The House Appropriations Committee voted last week to cut spending for public broadcasting nearly in half.

The bill, which could go to the full House on Thursday, would reduce financing for the Corporation for Public Broadcasting, the agency that funnels grants to local radio and television stations, by $100 million, or roughly 25 percent.

The proposal also would eliminate millions of dollars that now help stations convert to digital programming and upgrade satellite technology. Plus, it would strike all funding for the "Ready to Learn" program, which provides money for popular children's shows such as "Sesame Street," "Clifford the Big Dog" and "Postcards from Buster."

All together, the proposed cuts total 46 percent of public broadcast spending and come at a time when stations are under pressure from conservatives to add more "balance" to their programming.

Public broadcasting's supporters argue that the cuts and the political pressure are part of a campaign by the Bush administration and other conservatives to impose a Republican point of view on programming.

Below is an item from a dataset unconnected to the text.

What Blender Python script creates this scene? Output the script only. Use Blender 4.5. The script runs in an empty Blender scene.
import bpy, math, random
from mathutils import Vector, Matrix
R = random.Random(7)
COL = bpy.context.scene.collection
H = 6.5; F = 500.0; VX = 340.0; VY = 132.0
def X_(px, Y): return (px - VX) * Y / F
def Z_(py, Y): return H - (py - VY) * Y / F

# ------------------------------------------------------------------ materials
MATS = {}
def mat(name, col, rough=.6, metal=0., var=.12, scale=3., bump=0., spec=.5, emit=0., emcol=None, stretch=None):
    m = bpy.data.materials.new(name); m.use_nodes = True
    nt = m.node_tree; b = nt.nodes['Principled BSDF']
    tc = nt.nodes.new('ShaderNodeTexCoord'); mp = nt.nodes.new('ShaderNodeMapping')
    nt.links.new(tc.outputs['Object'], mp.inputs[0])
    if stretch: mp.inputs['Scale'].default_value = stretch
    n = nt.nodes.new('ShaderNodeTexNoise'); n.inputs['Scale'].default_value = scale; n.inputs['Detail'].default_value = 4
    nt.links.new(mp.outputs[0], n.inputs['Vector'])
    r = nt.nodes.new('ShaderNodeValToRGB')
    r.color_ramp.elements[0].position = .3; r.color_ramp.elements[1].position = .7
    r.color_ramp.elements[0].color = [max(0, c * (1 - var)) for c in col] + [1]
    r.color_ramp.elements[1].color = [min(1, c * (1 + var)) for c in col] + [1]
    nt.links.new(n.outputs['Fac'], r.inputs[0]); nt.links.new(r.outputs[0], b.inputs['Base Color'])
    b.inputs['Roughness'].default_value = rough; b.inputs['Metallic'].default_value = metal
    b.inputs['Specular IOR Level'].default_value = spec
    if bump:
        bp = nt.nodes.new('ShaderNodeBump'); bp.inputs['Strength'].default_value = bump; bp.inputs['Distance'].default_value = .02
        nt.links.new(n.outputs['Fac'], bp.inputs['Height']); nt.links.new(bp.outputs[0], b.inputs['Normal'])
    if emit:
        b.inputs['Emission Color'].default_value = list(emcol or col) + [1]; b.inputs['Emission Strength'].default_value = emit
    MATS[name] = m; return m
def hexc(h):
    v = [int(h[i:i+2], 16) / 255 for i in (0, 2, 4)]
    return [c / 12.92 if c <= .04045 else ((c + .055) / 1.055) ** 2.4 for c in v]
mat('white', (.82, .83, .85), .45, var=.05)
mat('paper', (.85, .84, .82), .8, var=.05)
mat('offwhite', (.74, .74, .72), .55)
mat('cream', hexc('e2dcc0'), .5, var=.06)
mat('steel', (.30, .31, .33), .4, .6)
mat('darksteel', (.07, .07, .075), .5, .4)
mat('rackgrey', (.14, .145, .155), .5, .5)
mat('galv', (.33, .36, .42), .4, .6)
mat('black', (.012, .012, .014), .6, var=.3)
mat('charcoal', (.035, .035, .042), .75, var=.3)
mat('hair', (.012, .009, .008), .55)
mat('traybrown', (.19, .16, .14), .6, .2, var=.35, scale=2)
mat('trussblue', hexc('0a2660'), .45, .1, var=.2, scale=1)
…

But some GOP lawmakers contend the cuts are necessary to free funding for other programs, such as a prescription drug benefit for the elderly, community health centers and education Pell grants. Besides, they say, the government should not be in the business of subsidizing public broadcasting.

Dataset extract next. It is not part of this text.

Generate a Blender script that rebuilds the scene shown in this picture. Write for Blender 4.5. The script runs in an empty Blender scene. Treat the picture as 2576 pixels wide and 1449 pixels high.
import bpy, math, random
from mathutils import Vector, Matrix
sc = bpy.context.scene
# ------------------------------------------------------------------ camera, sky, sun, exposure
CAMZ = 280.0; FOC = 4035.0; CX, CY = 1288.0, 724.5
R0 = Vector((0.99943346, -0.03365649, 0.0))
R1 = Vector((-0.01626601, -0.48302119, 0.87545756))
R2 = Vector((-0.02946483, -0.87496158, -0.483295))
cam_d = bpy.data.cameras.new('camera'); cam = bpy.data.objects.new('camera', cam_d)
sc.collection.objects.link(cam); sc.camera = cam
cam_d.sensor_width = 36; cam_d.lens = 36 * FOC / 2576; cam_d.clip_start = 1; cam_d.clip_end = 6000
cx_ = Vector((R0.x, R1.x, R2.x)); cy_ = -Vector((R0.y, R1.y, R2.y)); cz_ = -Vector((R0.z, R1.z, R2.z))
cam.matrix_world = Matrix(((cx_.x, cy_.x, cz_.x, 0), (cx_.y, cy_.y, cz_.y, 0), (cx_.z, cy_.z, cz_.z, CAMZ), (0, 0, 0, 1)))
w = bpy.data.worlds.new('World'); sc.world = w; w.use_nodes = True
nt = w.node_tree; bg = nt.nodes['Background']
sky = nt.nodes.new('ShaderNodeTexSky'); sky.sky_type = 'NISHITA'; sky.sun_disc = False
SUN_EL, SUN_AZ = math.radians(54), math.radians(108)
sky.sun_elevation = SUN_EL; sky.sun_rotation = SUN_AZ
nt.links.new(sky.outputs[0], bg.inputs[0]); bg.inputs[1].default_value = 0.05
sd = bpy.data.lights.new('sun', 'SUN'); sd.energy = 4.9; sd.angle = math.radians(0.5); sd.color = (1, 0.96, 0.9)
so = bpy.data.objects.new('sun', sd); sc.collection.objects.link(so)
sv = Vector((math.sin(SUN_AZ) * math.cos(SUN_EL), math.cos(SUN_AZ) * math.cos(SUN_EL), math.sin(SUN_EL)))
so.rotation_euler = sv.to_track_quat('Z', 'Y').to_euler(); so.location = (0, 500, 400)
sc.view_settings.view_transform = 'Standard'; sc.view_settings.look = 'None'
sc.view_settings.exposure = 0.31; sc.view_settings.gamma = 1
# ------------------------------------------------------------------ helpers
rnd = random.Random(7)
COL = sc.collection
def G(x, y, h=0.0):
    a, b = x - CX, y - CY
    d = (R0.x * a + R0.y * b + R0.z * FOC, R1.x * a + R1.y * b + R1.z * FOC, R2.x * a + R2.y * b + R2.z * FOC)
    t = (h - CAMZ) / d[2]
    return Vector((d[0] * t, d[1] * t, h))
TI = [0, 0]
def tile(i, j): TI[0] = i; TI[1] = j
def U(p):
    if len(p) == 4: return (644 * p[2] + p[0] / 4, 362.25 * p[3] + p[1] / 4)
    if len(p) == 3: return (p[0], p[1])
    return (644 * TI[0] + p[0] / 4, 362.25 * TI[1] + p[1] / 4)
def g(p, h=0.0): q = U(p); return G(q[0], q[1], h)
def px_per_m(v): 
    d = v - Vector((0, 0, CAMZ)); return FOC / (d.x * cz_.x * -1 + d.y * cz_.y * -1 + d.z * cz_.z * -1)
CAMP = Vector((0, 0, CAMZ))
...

"I would prefer to see the Corporation for Public Broadcasting supported entirely by the private sector," said Rep. Anne Northup, R-Ky., who is vice chairwoman of a subcommittee that approved the cuts.

"You can bet that some will hysterically claim that Big Bird's feathers have forever been plucked, never to be seen again by American children," Northup said. "I predict Big Bird will be just fine."

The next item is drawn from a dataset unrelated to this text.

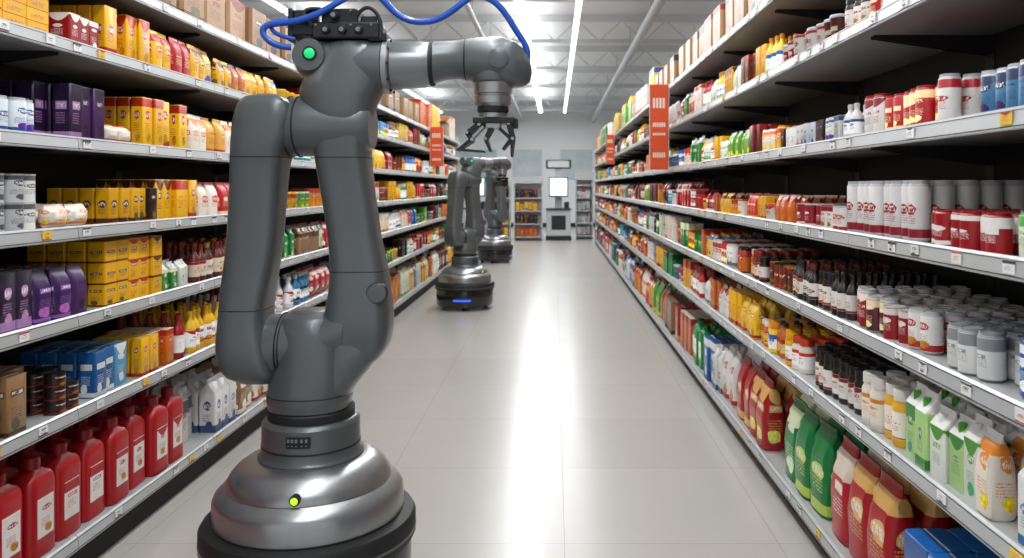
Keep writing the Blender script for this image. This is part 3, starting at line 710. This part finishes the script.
    # --- forearm
    Geo().lathe([(.088, px(385)), (.097, px(386)), (.097, px(391)), (.09, px(392.5))], 'x', (0, hz), 48).make('forearm_flange', M_ALU, R, 35)
    Geo().loft([(px(392), 0, pz(66), .08, .08), (px(394), 0, pz(66), .086, .085), (px(426), 0, pz(65), .083, .081), (px(431), 0, pz(64), .078, .076)], 'x', 2., 44).make('forearm_tube', M_ROBL, R, 40)
    g = Geo()
    for i in range(10):
        a = 2*math.pi*i/10; yy, zz = .0905*math.cos(a), .0905*math.sin(a); g.lathe([(.005, px(391)), (.005, px(393.5))], 'x', (yy, hz+zz), 8)
    g.make('flange_bolts', M_SEAM, R)
    Geo().lathe([(.075, px(430)), (.079, px(431)), (.079, px(434)), (.075, px(435))], 'x', (0, pz(64)), 44).make('forearm_seam', M_SEAM, R, 35)
    Geo().loft(smoothrows([(px(434), 0, pz(63), .072, .074), (px(445), 0, pz(61), .068, .069), (px(458), 0, pz(60), .066, .068), (px(470), 0, pz(60), .072, .074), (px(484), 0, pz(61), .08, .082), (px(500), 0, pz(62), .084, .087), (px(514), 0, pz(65), .078, .083), (px(524), 0, pz(68), .06, .066), (px(530), 0, pz(71), .034, .04), (px(532), 0, pz(72), .01, .012)], 4), 'x', 2.15, 44).make('wrist_housing', M_ROB, R, 50)
    seamu = 466
    Geo().lathe([(.070, px(seamu)-.003), (.0735, px(seamu)-.002), (.0735, px(seamu)+.002), (.070, px(seamu)+.003)], 'x', (0, pz(60)), 44).make('wrist_seam', M_SEAM, R, 35)
    Geo().lathe([(.036, -.07), (.036, -.086), (.03, -.089)], 'y', (px(500), pz(62)), 30).make('wrist_cap', M_ROB, R, 35)
    wc = px(493)
    Geo().lathe([(.070, pz(68)), (.075, pz(77)), (.073, pz(82)), (.066, pz(84))], 'z', (wc, 0), 40).make('wrist_collar', M_ROB, R, 35)
    Geo().lathe([(.062, pz(83)), (.068, pz(84)), (.068, pz(94)), (.062, pz(95)), (.062, pz(96.5)), (.066, pz(97.5)), (.066, pz(104)), (.056, pz(107))], 'z', (wc, 0), 40).make('tool_flange', M_ALU, R, 35)
    Geo().lathe([(.052, pz(106)), (.055, pz(107)), (.055, pz(112)), (.048, pz(114))], 'z', (wc, 0), 40).make('force_sensor', M_SEAM, R, 35)
    Geo().lathe([(.048, pz(113)), (.052, pz(114)), (.052, pz(118)), (.044, pz(119))], 'z', (wc, 0), 40).make('gripper_adapter', M_ALU, R, 35)
    # --- gripper : body plate, linkages, three claw fingers
    G = Geo(); GA = Geo()
    def b2(g_, u0, u1, v0, v1, y0, y1, ch=.003): g_.box(px(u0), px(u1), y0, y1, pz(v1), pz(v0), ch)
    b2(G, 474, 515, 118, 124, -.045, .045); b2(GA, 486, 501, 123, 129, -.03, .03); b2(G, 510, 518, 119, 129, -.02, .02); b2(G, 477, 486, 123, 128, -.03, .03)
    def seg(g_, p, q, w0, w1, yy=.016, off=.026):
        (u0, v0), (u1, v1) = p, q; d = Vector((px(u1)-px(u0), pz(v1)-pz(v0))); n_ = Vector((-d.y, d.x)).normalized()
        a = Vector((px(u0), pz(v0))); b = Vector((px(u1), pz(v1)))
        for s0 in (-off, off):
            g_.prism([tuple(a+n_*w0), tuple(b+n_*w1), tuple(b-n_*w1), tuple(a-n_*w0)], 'y', s0-yy*.6, s0+yy*.6)
    seg(G, (480, 125), (468, 134), .010, .009); seg(G, (468, 133), (473, 141), .009, .007); seg(G, (473, 140), (458, 151), .008, .0035); seg(GA, (484, 127), (472, 139), .004, .004, .008)
    seg(G, (492, 128), (486, 140), .009, .007, .016, .02); seg(G, (486, 139), (491, 152), .007, .0035, .016, .02); seg(G, (462, 150), (485, 152), .004, .003, .016, .022)
    seg(G, (509, 123), (513, 139), .010, .009); seg(G, (513, 138), (512, 157), .008, .003); seg(G, (500, 129), (511, 139), .006, .006); seg(G, (511, 140), (503, 150), .006, .0035)
    G.make('gripper_fingers', M_GRIP, R); GA.make('gripper_links', M_ALU, R)
    g = Geo()
    for (u, v) in ((468, 133), (473, 140), (513, 139), (480, 125), (509, 124), (486, 139)): g.lathe([(.006, -.04), (.006, .04)], 'y', (px(u), pz(v)), 10)
    g.make('gripper_pins', M_ALU, R, 35)
    T0 = set(R.children)
    # --- top connector box
    g = Geo()
    g.box(px(318), px(384), -.07, .06, pz(42), pz(26), .006); g.box(px(326), px(362), -.055, .05, pz(27), pz(12), .006)
    g.box(px(294), px(330), -.05, .05, pz(38), pz(28), .004); g.box(px(364), px(380), -.045, .04, pz(27), pz(19), .004); g.box(px(293), px(298), -.055, .055, pz(44), pz(12), .003)
    g.box(px(372), px(390), -.06, .05, pz(44), pz(36), .003); g.box(px(298), px(322), -.045, -.02, pz(29), pz(13), .003)
    g.make('connector_box', M_BLK, R)
    g = Geo()
    for (u, v) in ((332, 34), (348, 34), (364, 34), (340, 20)): g.lathe([(.015, -.05), (.015, -.08), (.012, -.084)], 'y', (px(u), pz(v)), 18)
    g.make('connector_plugs', M_GRIP, R, 35)
    g = Geo()
    for (u, v) in ((332, 34), (348, 34), (364, 34), (340, 20)): g.lathe([(.008, -.08), (.008, -.088)], 'y', (px(u), pz(v)), 12)
    for (u, v) in ((322, 29), (356, 29), (376, 29), (330, 15), (356, 15)): g.lathe([(.004, -.05), (.004, -.074)], 'y', (px(u), pz(v)), 8)
    g.make('connector_sockets', M_ROBL, R, 35)
    def CP(l, y=-.03): return [(px(a), y if len(q) == 0 else q[0], pz(b)) for (a, b, *q) in l]
    cable('blue_power_cable', CP([(296, 50, -.05), (284, 50, -.06), (271, 42, -.06), (268, 32, -.06), (276, 27, -.06), (300, 27, -.07), (325, 20, -.08), (345, 6, -.07), (364, -6, -.05), (384, -2, -.04), (396, 16, -.03), (414, 25, -.03), (438, 24, -.03), (458, 10, -.03), (474, -4, -.03), (492, 0, -.03), (506, 14, -.02), (516, 32, -.01), (526, 44, 0), (530, 58, 0), (522, 72, 0)]), .0115, R, M_CABLE)
    cable('blue_signal_cable', CP([(300, 42, -.05), (286, 40, -.06), (274, 32, -.05), (278, 22, -.04), (296, 22, -.03), (318, 30, -.02)]), .008, R, M_CABLE)
    cable('black_cable', CP([(318, 30, -.06), (306, 18, -.06), (312, 10, -.05), (330, 12, -.04), (345, 20, -.03)]), .007, R, M_SEAM)
    cable('black_loop_cable', CP([(360, 20, -.05), (368, 8, -.05), (380, 12, -.05), (386, 28, -.05), (384, 42, -.06)]), .007, R, M_SEAM)
    return R, T0
rob, base_parts = build_robot(); rob.location = (-.865, 2.82, 0)
def clone(root, loc, rot, sc):
    e = empty(root.name.split('.')[0], loc, rot); e.scale = (sc[0], sc[0], sc[1])
    for c in list(root.children):
        if c not in base_parts: continue
        n = bpy.data.objects.new(c.name, c.data); COL.objects.link(n); n.parent = e; n.location = c.location
clone(rob, (-1.12, 9.9, 0), math.radians(48), (1., .93)); clone(rob, (-1.2, 15.9, 0), math.radians(128), (1., .97))

# ------------------------------------------------------------------ world, camera
w = bpy.data.worlds.new('World'); scene.world = w; w.use_nodes = True
w.node_tree.nodes['Background'].inputs[0].default_value = (.95, .97, 1, 1); w.node_tree.nodes['Background'].inputs[1].default_value = .7
cd = bpy.data.cameras.new('Camera'); cam = bpy.data.objects.new('Camera', cd); COL.objects.link(cam); scene.camera = cam
cam.location = (0, 0, 1.5); cam.rotation_euler = (math.radians(90), 0, 0)
cd.sensor_width = 36; cd.lens = 28; cd.shift_x = -43/1024; cd.shift_y = -92/1024; cd.clip_end = 100
cd.dof.use_dof = True; cd.dof.focus_distance = 3.0; cd.dof.aperture_fstop = 4.
scene.view_settings.view_transform = 'Standard'; scene.view_settings.look = 'None'; scene.view_settings.exposure = .12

Local television and radio stations that rely on funding from the Corporation for Public Broadcasting will be hardest hit by the cuts, said John Lawson, president and CEO of the Association of Public Television Stations.

Some television stations in rural America may go dark if the cuts are approved, while others may come under pressure to go commercial, Lawson said.

"Public TV and radio stations are among the last of the locally controlled media left in America," Lawson said. "It would be a real shame if we lost these local independent voices."

Kentucky Educational Television, for instance, stands to lose $700,000 a year if the federal cuts are approved. Coupled with $2 million in state cuts over the past three years, "this starts to chisel away from the foundation of what we are able to do here because it takes money right out of our local program services," said Malcolm Wall, the agency's executive director.

If the cuts are approved, some popular programs may disappear from the air, key services for teachers and children would have to be scaled back, and local programming that has become the backbone of the network's lineup would have to be significantly curtailed, Wall said.

Stations across the country are fighting back by lobbying members of Congress, circulating petitions among worried parents and enlisting the support of their viewers and listening audience.

In Anchorage, Alaska, KSKA radio and KAKM television, which stand to lose about 15 percent of their operating budget, have been airing "testimonials" about once an hour from business leaders and other supporters.

WNKU-FM, the public radio station at Northern Kentucky University, has posted a message on its Web site warning that the cuts threaten the future of public broadcasting.

"Hopefully, people who find public radio and public television an important part of their lifestyle will make their voices heard and get Congress to understand how important it is to fund public radio and television," said Ben Singleton, the station's executive director.